Please take the entries below from the first line through the line containing "PI = math.pi" and repeat them exactly, leaving out everything after.

### Material
Begin
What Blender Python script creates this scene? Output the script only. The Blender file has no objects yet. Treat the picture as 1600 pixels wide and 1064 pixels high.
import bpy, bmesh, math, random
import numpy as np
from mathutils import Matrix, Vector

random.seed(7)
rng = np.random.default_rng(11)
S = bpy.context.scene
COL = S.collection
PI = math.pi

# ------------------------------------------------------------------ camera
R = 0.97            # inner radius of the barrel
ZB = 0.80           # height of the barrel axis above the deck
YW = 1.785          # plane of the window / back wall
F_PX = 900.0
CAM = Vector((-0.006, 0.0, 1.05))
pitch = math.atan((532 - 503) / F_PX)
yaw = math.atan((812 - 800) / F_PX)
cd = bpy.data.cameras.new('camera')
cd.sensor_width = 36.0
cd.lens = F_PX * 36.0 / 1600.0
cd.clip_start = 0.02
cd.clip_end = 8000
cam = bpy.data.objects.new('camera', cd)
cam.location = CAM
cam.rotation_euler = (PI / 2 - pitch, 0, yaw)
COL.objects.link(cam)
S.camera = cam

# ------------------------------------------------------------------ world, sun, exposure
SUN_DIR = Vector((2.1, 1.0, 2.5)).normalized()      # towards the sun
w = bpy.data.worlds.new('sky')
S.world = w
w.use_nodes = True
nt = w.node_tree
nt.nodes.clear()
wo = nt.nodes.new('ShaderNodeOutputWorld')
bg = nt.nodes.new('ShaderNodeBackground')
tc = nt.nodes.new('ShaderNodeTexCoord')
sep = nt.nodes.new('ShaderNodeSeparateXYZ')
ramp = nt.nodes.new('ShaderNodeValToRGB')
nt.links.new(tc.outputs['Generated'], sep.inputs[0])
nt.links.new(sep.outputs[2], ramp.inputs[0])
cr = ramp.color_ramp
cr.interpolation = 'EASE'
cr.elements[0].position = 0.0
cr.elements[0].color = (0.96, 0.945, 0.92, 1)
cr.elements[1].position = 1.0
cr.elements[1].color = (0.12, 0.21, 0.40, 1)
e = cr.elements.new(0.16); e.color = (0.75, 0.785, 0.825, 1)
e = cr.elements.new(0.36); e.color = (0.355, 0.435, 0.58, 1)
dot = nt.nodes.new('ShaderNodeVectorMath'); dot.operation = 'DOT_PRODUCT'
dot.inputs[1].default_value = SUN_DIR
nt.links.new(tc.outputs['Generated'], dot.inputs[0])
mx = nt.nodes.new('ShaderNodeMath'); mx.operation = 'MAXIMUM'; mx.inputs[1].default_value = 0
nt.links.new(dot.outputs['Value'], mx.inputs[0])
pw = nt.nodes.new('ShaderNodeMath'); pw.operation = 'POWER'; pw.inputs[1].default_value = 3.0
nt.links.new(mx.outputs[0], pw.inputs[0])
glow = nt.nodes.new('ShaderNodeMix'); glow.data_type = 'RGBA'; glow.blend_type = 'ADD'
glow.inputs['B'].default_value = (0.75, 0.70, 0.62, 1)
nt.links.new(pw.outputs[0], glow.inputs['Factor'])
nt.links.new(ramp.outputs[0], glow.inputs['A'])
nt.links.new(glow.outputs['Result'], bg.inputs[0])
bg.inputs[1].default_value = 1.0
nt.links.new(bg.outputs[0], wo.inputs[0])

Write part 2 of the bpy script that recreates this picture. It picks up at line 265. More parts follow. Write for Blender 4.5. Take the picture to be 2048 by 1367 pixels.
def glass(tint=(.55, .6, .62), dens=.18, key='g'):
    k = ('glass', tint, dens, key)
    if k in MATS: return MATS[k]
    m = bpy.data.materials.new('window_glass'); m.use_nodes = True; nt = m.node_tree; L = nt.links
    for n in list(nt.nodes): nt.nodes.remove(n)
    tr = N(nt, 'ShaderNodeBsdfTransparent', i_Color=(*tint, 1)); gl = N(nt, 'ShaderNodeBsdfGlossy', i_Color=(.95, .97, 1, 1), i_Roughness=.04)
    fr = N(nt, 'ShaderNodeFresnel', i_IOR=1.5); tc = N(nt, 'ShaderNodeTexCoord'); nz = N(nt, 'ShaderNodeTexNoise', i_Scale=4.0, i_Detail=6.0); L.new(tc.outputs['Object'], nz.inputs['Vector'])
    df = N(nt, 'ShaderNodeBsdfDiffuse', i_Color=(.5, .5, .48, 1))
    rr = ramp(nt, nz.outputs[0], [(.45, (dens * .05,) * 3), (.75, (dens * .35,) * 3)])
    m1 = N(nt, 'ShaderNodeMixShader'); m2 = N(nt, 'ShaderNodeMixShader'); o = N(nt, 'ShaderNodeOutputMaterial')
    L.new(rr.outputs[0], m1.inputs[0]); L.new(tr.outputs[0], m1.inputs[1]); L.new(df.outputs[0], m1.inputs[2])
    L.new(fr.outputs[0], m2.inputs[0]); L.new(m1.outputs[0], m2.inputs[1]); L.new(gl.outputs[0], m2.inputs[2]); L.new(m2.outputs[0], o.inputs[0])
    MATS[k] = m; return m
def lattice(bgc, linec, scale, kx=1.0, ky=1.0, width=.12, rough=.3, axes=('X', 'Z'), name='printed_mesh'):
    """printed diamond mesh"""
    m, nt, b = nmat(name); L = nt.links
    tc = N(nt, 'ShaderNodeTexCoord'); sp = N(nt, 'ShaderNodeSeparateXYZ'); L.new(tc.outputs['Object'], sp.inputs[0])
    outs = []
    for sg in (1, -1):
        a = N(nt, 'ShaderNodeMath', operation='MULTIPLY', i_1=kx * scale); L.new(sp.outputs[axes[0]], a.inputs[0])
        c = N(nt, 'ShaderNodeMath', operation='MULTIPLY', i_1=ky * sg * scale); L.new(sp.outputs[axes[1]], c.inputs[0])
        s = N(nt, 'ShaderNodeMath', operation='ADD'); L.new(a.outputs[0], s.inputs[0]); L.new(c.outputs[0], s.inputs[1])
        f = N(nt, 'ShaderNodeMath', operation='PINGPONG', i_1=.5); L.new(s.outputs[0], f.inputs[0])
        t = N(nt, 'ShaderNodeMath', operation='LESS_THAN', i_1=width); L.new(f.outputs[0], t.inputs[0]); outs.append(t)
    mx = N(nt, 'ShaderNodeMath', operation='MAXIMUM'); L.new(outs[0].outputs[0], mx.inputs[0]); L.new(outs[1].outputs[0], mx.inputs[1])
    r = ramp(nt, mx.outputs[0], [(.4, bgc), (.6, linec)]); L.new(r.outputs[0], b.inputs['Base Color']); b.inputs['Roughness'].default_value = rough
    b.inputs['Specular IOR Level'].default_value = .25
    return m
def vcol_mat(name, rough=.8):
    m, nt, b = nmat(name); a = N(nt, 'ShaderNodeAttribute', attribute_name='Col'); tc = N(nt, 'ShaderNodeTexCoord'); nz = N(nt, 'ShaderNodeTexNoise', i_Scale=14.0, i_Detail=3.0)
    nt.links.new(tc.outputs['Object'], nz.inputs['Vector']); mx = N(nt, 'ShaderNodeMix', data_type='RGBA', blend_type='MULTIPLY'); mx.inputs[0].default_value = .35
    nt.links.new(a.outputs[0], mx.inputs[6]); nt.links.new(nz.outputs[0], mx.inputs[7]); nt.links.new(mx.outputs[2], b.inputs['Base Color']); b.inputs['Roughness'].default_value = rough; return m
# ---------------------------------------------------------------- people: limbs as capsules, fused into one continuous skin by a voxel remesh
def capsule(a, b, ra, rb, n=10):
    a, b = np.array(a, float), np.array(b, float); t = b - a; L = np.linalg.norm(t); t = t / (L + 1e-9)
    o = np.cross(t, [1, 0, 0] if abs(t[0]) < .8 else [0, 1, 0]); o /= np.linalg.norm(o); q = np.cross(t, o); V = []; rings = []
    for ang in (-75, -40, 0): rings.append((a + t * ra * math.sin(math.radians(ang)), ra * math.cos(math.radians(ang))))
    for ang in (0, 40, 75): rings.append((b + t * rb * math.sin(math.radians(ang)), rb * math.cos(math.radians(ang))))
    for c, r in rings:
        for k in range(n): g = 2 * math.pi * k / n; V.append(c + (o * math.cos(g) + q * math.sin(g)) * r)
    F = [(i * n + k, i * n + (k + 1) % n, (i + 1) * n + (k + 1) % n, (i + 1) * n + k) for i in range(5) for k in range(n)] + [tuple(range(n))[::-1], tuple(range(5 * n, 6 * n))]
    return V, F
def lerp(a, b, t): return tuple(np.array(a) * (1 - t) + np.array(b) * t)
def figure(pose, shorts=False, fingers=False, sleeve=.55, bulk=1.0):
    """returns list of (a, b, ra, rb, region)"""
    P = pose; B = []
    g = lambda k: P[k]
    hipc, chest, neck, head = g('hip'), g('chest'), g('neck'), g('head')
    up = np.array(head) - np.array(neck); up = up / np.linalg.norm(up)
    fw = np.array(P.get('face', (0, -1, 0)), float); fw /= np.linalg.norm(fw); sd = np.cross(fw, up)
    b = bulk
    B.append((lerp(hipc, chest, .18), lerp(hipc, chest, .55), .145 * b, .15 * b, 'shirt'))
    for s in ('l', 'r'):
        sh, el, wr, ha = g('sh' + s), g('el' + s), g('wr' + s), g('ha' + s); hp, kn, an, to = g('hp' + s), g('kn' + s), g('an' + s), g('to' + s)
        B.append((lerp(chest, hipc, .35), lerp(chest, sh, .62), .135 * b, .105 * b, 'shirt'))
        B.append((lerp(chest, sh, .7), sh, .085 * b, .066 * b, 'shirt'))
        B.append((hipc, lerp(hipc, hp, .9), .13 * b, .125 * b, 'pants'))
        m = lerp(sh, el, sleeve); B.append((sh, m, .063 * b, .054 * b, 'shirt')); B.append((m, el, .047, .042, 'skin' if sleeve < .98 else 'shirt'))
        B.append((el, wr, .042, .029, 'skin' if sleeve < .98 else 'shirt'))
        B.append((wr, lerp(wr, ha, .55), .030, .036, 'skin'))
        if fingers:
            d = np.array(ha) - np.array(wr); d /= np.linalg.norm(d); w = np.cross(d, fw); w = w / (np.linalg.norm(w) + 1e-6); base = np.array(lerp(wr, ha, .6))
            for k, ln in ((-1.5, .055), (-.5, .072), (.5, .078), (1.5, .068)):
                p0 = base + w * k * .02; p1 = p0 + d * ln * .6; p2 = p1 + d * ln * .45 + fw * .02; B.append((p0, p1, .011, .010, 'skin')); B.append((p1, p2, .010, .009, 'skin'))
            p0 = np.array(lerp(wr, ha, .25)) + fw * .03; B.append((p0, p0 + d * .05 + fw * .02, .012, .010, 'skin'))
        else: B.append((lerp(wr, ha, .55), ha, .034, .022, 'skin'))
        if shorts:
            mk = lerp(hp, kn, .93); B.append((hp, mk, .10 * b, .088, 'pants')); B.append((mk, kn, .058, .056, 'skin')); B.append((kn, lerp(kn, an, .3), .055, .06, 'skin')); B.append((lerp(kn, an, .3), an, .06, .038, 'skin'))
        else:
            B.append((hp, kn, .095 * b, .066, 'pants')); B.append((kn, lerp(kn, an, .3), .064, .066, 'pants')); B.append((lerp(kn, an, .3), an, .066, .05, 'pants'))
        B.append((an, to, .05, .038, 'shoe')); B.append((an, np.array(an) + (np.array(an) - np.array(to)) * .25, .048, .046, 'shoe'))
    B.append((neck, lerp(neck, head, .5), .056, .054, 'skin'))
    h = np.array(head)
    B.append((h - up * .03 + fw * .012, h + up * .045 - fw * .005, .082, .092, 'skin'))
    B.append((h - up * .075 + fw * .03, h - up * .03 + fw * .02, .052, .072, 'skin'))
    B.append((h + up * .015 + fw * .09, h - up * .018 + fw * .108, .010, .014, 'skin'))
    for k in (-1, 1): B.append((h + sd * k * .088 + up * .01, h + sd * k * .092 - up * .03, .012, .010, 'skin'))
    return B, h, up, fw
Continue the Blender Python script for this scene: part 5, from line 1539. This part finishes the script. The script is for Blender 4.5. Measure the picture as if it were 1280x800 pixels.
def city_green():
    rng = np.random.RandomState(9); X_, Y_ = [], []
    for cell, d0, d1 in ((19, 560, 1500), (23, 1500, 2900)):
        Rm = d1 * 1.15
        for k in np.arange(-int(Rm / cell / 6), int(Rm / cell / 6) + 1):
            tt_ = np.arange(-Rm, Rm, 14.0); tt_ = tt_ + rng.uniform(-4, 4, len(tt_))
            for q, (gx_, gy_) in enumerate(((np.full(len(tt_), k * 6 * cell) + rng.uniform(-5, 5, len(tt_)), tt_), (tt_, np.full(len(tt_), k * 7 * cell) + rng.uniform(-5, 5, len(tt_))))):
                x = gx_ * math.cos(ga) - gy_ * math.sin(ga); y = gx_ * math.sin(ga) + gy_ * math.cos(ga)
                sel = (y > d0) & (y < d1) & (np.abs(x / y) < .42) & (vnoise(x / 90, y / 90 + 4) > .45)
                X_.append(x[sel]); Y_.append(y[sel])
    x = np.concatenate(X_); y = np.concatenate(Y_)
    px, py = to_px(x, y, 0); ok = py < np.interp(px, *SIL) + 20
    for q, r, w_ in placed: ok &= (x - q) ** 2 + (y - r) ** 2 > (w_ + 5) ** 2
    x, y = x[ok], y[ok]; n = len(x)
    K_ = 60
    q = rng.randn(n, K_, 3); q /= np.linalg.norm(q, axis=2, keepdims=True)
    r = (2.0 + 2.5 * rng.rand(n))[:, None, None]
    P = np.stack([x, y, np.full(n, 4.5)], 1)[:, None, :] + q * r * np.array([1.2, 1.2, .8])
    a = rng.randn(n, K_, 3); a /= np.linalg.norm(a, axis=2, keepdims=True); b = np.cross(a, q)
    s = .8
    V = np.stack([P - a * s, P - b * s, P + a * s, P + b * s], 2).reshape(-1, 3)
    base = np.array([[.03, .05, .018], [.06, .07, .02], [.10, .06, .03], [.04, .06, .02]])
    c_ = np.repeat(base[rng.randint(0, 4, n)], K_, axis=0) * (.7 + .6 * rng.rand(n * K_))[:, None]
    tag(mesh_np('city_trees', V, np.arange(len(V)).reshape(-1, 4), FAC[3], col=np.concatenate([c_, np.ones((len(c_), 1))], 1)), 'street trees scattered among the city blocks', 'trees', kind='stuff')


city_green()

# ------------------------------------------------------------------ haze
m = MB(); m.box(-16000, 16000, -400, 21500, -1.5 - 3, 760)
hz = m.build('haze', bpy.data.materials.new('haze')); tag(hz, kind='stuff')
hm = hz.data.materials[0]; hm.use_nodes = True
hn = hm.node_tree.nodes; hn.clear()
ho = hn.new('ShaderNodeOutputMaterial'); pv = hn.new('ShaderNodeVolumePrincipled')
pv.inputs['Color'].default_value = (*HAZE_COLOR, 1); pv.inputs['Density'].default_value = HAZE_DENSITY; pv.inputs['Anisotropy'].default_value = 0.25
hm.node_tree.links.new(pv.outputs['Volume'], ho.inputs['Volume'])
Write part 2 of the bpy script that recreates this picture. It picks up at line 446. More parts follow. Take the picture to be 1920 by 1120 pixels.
End
### Result of this task
What Blender Python script creates this scene? Output the script only. The Blender file has no objects yet. Treat the picture as 1600 pixels wide and 1064 pixels high.
import bpy, bmesh, math, random
import numpy as np
from mathutils import Matrix, Vector

random.seed(7)
rng = np.random.default_rng(11)
S = bpy.context.scene
COL = S.collection
PI = math.pi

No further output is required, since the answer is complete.